No es difícil imaginar la posibilidad de que un país como Estados Unidos, dados los actuales difíciles tiempos que le ha tocado vivir, deje alguna vez de ser una nación de destino para millones de inmigrantes. Pero, en ese caso, ¿qué ocurriría si el que abandona su país debido a la pobreza o la violencia decidiera tomar otra ruta migratoria en busca no solo de mejores oportunidades, sino sobre todo de un mejor trato?
Sí, de un trato verdaderamente humano y de respeto a sus aspiraciones de desarrollo, que han sido el único motor de todas las migraciones en la historia humana. En pocas palabras, como ya se ha hecho referencia en otras ocasiones en este espacio, la historia de la humanidad es la historia de las migraciones/la historia de las migraciones es la historia de la humanidad. No hay más. Y en medio de ese axioma, guerra, pobreza y hambre.
Por ello, las puertas que está cerrando el actual gobierno estadounidense en función de la paranoia de la seguridad, utilizando para ello una retórica antiinmigrante que bordea con el racismo, podrían estar produciendo una generación de próximos inmigrantes con una perspectiva distinta, más madura, del significado de emigrar. Es decir, una generación que ponga en la balanza los pros y los contras de llegar a un país que ya no es más de bienvenida, sino que incluso repele la ventaja de agregar a su riqueza demográfica el ímpetu y la imaginación de los desposeídos —los eternos “condenados de la tierra’, como los llamó Franz Fanon.
El inmigrante, ya se sabe, sacrifica todo en función de que los suyos mejoren su situación básicamente económica y, a partir de ahí, las que derivan lógicamente de un mejor ingreso, sobre todo salud y educación.
Lo escuchamos en las justificaciones que hacen de viva voz a la prensa quienes participan en los desplazamientos mundiales de naciones pobres hacia naciones ricas, como la caravana de inmigrantes centroamericanos que busca llegar a la frontera México-Estados Unidos para pedir asilo; o como los africanos que siguen arriesgando sus vidas para pasar a una Europa cada vez más hostil. Ejemplos sobran de ese sur que siempre mira al norte como tabla de salvación; de ese norte que mira al sur como una perenne “amenaza”.
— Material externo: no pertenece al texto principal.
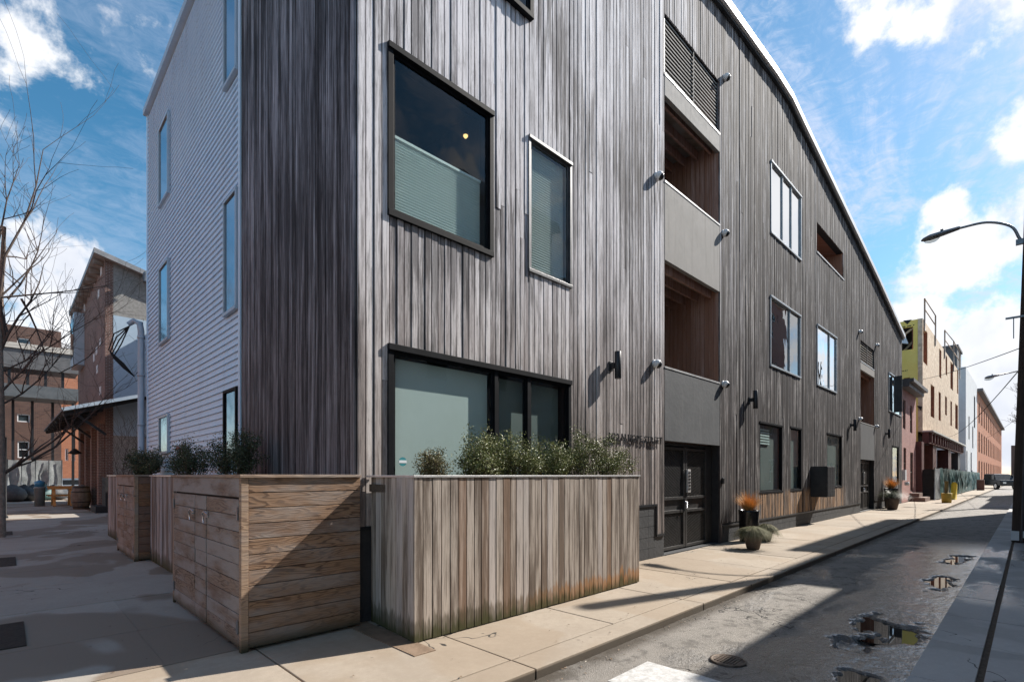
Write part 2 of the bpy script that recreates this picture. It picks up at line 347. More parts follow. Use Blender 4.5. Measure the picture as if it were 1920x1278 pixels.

Esa dicotomía ha regido los destinos de millones de personas, que han trazado rutas de escape que a su vez han seguido otros y otros más durante diversas décadas para “dejar de ser nadie” siendo “alguien” en una tierra ajena. Todo ello a costa de sacrificios incluso supremos que van a parar a las estadísticas de la tragedia humana, ya sea en el cruce de un desierto, de un océano embravecido o debajo de las ruedas de un tren como “La Bestia”.
El destino del país que fue Estados Unidos parece configurarse, el tufo a fascismo emerge de entre sus entrañas y la herencia como nación de inmigrantes peligra a pasos agigantados conforme pasan los días.
Son estos factores los que en algún momento podrían diseñar el nuevo sendero de los inmigrantes, uno que los conduzca, a pesar de todo, hacia una zona del mundo en la que aún exista la posibilidad de seguir ejerciendo el derecho a la esperanza, esa esperanza que el Estados Unidos de hoy está dejando escapar entre los dedos, traicionando de ese modo la humildad de su origen inmigrante.